The Epoch of Space: Eliot's Art of Assemblage

Michael Hrebeniak

Reading The Waste Land Study Day, 11 June 2017

Michael Hrebeniak summarises some of the key ideas from his lecture.

T. S. Eliot's The Waste Land strikes a paradox: a bid for conservative recovery inside a radical poetics. This lecture suggested ways of understanding Eliot's great poem in terms of collage, the characteristic predisposition of modernism. This provides a framework for his exploration of the self-conscious surrender of personality and the poet's location within literary tradition.

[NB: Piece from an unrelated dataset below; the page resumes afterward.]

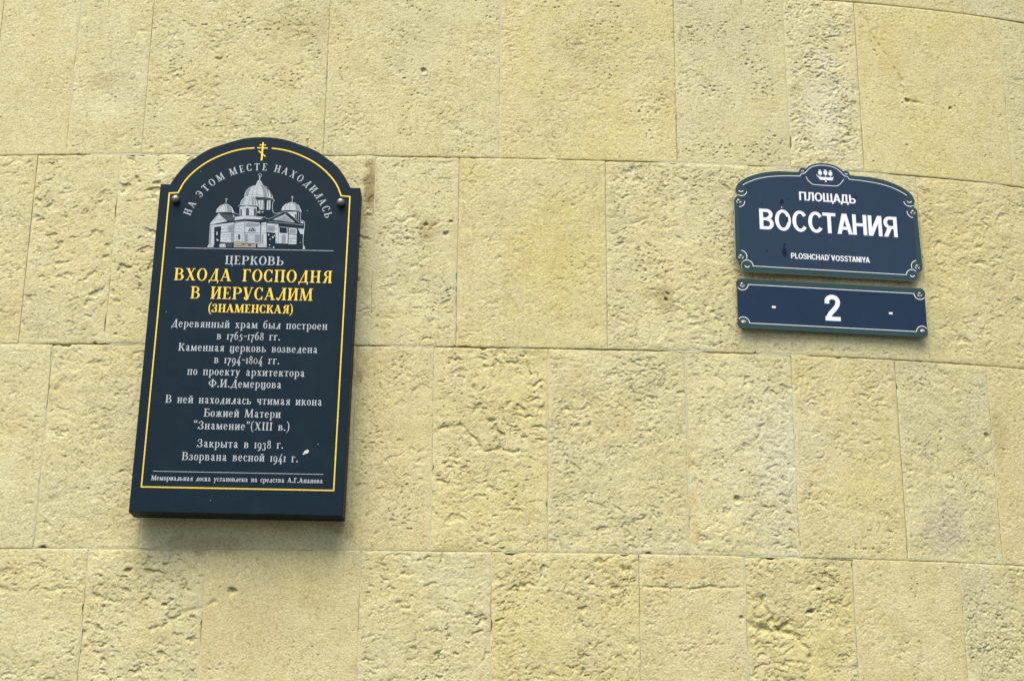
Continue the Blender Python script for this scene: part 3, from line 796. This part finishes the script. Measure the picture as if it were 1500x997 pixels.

The lecture considered the poem alongside corresponding movements in music and painting as an assemblage of shards and pieces that must be read through one another: a narrative tension between the linear, the dispersed and the side-by-side that generates fertility from waste. It looked at examples from Stravinsky, jazz, Picasso, and others.

The upshot is a textual focus that swerves completely from final meaning into an attitude of uncertainty that underpins Eliot's delicate exploration of cultural memory. Fluctuating patterns and recesses within the poem's narrative enforce reflection and encourage agility in the act of reading, which becomes an unprejudiced adventure.

It is here that The Waste Land's collage of 'broken images' might ironically yield a new consciousness, activating the poem's references to vegetation and anthropological myths of renewal through the radiant chambers of our own minds.